> Uh, please read the methodology of the linked article. Those aren't direct tax subsidies. It's a made-up number based on effective tax rates below 35%. By your logic, the government is heavily subsidizing Apple & Google, which pay much less than the 35% rate.
Fine, we'll use your definitions. That's cool.
> Sweden putting in $900 million is like the U.S. putting in $27 billion.
http://www.pcworld.com/article/242713/fcc_votes_to_end_telep...
"The FCC will cap the broadband fund at US$4.5 billion a year, the current budget of the USF high-cost program, funded by a tax on telephone bills." Over 6 years.
4.5 * 6=27 billion
What is your next objection?
> They're not. Utility infrastructure in the U.S. barely gets enough investment to keep it operation, much less keep up with technological development: http://geospatial.blogs.com/geospatial/2011/12/asce-report-o....
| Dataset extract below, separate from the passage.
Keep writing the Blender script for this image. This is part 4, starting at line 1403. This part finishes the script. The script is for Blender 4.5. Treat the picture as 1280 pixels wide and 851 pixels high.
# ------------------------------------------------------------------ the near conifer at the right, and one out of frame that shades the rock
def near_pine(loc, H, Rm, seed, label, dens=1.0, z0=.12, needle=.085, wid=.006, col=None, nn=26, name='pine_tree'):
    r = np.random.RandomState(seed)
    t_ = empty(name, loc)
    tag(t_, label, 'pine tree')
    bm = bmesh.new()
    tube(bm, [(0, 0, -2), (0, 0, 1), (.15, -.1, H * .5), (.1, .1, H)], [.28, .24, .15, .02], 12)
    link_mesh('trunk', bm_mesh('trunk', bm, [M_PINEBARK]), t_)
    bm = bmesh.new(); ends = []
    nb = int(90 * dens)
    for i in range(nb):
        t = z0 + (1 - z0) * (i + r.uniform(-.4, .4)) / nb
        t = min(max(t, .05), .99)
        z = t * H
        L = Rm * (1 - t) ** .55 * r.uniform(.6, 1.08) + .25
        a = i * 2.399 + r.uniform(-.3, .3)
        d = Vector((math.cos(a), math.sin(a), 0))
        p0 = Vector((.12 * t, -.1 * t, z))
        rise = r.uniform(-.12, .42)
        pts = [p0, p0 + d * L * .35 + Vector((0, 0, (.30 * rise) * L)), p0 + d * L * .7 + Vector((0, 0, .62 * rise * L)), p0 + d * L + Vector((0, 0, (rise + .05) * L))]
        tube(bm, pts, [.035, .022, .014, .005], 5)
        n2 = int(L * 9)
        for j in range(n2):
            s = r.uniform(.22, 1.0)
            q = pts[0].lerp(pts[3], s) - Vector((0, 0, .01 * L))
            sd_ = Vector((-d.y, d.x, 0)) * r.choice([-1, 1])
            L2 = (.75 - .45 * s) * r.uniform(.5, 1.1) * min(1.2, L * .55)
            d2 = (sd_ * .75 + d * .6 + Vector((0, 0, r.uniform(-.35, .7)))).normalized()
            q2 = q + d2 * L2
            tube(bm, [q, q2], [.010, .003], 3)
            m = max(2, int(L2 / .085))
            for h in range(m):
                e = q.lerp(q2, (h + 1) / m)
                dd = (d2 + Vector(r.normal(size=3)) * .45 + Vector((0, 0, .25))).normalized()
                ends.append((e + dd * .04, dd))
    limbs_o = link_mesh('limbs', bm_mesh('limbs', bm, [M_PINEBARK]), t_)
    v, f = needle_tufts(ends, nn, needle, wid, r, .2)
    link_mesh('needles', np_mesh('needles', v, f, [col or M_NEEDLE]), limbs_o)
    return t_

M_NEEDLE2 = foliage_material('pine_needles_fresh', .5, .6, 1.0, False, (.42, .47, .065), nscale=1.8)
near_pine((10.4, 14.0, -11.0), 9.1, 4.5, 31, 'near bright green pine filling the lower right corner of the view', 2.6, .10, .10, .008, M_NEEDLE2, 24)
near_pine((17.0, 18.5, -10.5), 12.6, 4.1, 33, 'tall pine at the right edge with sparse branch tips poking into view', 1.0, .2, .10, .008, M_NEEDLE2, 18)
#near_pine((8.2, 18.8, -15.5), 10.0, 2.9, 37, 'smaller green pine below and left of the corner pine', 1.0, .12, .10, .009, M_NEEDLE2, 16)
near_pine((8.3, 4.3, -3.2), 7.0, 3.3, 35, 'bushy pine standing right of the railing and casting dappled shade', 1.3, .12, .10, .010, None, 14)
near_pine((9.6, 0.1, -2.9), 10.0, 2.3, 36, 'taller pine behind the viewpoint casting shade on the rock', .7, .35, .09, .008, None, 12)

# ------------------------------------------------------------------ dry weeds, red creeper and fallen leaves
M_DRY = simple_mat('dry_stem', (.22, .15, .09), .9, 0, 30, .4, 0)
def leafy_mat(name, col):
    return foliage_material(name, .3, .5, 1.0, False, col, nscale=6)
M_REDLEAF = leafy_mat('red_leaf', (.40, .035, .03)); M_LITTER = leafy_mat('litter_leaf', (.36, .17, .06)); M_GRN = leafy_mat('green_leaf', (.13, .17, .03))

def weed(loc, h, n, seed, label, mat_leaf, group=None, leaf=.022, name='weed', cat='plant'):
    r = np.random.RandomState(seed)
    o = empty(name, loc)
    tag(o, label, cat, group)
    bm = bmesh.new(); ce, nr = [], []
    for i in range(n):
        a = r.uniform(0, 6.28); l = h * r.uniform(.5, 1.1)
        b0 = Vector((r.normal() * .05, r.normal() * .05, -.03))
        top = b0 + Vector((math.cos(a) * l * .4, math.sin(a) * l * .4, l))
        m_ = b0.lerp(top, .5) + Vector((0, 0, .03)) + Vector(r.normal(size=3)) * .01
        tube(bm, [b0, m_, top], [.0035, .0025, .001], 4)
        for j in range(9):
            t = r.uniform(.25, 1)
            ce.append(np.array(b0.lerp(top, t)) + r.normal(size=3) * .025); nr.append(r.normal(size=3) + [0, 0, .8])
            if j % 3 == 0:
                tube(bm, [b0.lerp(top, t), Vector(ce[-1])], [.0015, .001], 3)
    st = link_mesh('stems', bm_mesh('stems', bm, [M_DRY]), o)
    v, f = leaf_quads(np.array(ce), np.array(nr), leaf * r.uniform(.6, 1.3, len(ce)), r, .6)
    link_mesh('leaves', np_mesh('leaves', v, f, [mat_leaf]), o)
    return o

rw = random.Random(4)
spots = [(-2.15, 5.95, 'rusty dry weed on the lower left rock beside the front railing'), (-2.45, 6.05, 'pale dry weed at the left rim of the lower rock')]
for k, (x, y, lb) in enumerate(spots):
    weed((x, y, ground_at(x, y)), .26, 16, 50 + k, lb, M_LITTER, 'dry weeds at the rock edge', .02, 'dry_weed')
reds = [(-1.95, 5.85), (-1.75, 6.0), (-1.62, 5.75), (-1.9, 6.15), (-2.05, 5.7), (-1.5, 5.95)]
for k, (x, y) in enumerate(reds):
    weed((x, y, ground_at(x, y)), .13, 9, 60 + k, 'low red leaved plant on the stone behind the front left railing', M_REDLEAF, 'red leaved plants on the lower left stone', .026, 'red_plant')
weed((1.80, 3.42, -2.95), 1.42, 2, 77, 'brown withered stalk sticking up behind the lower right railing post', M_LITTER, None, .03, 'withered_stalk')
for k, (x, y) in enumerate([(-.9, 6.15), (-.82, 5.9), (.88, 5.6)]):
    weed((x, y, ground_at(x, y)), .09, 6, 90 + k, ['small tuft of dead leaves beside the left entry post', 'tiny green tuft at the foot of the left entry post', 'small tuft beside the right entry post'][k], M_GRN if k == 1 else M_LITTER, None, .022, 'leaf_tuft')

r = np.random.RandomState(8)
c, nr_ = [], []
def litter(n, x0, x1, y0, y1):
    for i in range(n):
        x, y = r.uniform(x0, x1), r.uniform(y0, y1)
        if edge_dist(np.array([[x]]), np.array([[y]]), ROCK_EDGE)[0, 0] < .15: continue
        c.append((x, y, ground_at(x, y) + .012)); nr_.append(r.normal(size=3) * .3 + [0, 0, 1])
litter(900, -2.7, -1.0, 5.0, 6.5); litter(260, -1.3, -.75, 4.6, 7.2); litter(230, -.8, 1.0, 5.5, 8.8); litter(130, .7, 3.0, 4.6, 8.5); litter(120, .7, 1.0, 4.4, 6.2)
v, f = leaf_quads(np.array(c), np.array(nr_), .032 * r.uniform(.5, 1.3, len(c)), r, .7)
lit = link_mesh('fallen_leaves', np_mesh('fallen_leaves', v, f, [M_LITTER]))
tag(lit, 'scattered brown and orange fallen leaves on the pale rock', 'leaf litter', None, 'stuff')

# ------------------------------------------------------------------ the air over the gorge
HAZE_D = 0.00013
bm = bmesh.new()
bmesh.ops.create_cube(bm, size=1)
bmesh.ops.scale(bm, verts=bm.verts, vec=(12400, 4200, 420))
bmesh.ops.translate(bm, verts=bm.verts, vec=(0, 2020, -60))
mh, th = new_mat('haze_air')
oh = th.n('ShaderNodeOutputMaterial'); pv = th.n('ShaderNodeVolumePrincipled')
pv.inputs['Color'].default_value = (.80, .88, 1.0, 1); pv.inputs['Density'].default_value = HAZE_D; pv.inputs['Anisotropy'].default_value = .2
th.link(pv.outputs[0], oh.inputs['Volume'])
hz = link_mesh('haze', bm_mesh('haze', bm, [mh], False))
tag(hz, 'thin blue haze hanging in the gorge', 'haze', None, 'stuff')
Moving goal posts by switching to publicly owned water infrastructure isn't valid. Privately owned utilities.
Like these:
http://money.cnn.com/magazines/fortune/fortune500/2012/indus...
An example:
http://en.wikipedia.org/wiki/Comcast
http://en.wikipedia.org/wiki/Exelon
Exelon: ~2.5 billion net on ~55 billion assets
Comcast: ~6.8 billion net on ~158 billion assets
And like any other market, Exelon isn't having trouble turning a profit from regulation but is losing money due to its own fuckups for failing to accurately predict what forms of energy are cheapest:
http://articles.chicagotribune.com/2014-03-09/business/ct-ex...
I'm sorry, but we just have to agree to disagree. Or are you planning to change goalposts?